-- Start Records --

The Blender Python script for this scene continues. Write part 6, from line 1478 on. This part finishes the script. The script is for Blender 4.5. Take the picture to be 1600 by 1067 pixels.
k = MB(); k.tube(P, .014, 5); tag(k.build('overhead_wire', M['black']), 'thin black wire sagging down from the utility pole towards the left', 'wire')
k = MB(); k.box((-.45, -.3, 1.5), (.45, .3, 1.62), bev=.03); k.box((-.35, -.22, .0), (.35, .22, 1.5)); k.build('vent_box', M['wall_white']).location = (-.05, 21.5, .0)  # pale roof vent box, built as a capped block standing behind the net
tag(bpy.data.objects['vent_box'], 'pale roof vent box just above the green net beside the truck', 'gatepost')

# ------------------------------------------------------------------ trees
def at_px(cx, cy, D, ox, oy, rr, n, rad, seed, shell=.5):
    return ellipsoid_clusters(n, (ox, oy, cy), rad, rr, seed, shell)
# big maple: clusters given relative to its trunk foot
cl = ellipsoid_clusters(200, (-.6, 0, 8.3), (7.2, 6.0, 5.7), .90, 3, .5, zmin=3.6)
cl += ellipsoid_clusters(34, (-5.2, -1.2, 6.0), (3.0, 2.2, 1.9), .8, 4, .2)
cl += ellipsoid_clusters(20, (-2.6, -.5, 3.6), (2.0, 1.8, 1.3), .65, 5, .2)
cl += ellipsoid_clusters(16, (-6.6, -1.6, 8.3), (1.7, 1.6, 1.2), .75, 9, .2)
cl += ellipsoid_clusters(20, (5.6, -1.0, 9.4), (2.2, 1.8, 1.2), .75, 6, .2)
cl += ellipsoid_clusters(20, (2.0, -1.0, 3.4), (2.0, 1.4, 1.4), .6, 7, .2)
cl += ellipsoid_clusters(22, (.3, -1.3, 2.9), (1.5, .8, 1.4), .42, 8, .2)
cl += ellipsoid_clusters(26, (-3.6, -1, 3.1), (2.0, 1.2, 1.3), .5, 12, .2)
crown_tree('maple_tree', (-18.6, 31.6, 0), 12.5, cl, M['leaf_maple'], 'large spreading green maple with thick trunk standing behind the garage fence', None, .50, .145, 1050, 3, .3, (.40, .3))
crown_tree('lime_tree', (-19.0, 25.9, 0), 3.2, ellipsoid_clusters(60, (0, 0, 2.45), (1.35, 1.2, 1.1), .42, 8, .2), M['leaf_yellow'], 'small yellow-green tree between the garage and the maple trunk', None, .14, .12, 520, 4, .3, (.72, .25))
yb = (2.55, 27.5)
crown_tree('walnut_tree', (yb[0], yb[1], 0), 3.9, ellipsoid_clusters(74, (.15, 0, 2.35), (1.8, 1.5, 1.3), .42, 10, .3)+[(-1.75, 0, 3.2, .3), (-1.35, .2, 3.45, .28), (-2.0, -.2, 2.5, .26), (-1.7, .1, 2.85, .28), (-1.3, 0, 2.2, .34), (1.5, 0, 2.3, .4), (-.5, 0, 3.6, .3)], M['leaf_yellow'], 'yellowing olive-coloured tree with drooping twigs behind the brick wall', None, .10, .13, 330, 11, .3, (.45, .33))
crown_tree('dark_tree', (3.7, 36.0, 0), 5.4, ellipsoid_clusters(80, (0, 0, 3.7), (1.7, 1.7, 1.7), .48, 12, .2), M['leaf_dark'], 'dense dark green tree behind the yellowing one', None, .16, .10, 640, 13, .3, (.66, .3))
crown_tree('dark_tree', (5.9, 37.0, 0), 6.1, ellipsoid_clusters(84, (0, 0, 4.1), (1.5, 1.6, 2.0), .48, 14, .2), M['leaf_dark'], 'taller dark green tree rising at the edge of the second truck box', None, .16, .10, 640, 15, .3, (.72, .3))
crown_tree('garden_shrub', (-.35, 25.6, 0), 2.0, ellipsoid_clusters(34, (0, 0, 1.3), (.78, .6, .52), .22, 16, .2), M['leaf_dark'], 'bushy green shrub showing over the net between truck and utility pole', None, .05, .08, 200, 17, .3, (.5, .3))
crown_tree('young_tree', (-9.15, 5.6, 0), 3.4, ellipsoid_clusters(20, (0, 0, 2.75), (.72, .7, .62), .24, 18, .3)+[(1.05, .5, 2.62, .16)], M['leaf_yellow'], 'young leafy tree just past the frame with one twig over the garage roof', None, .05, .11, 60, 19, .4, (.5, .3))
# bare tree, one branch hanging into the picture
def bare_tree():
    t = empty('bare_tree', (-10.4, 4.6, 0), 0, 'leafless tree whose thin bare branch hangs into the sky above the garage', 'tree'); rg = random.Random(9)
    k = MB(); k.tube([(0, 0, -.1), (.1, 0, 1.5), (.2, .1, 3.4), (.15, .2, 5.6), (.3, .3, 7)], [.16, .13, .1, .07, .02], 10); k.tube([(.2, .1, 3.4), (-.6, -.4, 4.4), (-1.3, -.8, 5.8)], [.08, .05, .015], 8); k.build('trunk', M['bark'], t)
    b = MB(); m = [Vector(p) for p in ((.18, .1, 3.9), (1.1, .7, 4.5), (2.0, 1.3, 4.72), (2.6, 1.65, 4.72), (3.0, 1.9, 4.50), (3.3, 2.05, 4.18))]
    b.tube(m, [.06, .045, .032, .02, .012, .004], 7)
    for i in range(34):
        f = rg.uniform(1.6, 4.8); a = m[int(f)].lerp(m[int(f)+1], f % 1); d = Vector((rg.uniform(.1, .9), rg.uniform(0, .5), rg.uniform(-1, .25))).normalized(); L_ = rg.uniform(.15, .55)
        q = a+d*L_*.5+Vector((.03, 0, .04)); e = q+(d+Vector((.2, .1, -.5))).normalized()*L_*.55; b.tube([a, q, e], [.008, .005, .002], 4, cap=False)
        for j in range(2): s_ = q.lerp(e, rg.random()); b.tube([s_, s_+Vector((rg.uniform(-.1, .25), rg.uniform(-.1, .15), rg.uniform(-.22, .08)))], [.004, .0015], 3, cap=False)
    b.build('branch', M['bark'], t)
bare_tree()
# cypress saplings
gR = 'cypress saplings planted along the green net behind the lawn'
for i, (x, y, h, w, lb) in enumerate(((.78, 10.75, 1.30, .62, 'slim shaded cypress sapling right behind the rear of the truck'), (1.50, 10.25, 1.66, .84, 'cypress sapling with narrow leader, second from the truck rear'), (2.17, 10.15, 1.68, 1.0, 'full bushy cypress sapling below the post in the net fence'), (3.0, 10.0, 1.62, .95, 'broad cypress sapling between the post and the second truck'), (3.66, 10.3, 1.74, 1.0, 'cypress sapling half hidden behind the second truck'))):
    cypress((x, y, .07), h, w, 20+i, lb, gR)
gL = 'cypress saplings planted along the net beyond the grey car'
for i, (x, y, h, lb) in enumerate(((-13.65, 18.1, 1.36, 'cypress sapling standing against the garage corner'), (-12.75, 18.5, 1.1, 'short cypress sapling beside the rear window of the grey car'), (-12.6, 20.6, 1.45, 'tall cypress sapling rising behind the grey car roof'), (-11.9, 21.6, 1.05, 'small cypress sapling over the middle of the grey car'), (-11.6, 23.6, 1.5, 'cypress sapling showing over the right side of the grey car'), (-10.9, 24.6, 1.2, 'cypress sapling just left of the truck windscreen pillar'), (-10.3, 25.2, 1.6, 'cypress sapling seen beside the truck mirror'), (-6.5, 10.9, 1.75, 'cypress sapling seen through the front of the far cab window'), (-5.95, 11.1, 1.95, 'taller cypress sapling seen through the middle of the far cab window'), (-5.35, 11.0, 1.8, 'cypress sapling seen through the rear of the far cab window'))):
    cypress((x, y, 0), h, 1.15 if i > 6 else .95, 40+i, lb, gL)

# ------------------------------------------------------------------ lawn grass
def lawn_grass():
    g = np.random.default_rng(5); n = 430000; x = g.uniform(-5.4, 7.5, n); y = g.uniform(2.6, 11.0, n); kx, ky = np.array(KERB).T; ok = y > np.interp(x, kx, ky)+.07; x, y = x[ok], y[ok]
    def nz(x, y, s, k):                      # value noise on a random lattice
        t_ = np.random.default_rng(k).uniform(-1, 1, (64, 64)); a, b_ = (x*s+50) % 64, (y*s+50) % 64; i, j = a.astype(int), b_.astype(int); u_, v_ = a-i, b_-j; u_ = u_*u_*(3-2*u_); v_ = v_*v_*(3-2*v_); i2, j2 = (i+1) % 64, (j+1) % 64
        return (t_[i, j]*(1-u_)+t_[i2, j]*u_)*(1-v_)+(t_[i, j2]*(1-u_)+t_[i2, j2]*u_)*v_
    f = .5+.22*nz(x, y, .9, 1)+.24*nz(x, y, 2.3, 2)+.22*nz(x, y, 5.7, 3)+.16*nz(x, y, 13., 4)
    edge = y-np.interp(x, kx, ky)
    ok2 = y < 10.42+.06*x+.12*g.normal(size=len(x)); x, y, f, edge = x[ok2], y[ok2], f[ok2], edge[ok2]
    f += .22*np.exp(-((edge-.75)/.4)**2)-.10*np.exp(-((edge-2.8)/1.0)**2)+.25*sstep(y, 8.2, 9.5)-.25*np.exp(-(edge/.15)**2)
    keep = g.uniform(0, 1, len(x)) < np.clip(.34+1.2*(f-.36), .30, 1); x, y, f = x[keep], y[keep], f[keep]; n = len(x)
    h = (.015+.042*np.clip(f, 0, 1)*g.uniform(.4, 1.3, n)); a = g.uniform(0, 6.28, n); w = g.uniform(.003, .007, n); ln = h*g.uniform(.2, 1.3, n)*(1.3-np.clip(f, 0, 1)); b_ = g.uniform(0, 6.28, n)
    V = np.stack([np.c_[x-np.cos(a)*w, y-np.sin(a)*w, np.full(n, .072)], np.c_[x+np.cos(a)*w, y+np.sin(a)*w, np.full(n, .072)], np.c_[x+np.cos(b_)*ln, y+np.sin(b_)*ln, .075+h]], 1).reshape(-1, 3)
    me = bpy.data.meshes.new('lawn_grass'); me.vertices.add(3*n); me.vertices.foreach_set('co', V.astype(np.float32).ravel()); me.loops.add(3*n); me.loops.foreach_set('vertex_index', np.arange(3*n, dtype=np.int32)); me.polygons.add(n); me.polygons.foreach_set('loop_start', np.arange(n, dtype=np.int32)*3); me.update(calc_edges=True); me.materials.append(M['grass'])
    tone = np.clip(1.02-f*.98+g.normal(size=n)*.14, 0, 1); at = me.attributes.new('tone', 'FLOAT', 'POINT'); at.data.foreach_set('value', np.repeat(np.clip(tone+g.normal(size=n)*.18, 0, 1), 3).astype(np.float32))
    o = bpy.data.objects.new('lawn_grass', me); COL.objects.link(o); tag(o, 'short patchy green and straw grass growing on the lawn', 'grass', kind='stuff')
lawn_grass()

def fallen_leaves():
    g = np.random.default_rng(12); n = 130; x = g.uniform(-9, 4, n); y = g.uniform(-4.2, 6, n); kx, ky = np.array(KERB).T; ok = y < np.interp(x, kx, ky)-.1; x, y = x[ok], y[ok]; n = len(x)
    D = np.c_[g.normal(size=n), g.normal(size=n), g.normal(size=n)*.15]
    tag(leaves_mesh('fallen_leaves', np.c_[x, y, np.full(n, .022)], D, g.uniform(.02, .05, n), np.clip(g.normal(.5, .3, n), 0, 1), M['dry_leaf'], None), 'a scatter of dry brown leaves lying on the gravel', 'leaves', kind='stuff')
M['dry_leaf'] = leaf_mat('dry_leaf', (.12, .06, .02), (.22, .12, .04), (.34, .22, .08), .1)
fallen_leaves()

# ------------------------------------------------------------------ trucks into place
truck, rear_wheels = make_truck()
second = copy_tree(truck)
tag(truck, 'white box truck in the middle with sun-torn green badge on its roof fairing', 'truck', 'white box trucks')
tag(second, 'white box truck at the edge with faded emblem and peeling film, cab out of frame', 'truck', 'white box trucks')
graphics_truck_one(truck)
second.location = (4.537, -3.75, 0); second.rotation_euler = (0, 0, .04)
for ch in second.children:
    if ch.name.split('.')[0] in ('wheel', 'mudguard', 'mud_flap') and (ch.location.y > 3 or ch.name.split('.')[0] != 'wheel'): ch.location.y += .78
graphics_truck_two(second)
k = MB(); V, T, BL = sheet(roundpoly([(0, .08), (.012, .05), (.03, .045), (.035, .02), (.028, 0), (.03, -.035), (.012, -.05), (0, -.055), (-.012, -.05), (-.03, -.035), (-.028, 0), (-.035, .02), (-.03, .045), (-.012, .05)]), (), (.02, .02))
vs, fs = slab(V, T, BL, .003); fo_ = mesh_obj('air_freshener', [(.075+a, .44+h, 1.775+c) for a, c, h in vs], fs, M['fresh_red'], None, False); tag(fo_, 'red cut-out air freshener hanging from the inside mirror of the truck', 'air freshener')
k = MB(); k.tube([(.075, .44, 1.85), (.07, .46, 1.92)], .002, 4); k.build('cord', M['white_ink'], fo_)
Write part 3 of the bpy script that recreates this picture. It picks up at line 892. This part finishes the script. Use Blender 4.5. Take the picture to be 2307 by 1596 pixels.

-- End Records --

Gather from the entries above all lines that include the string "This".

The Blender Python script for this scene continues. Write part 6, from line 1478 on. This part finishes the script. The script is for Blender 4.5. Take the picture to be 1600 by 1067 pixels.
Write part 3 of the bpy script that recreates this picture. It picks up at line 892. This part finishes the script. Use Blender 4.5. Take the picture to be 2307 by 1596 pixels.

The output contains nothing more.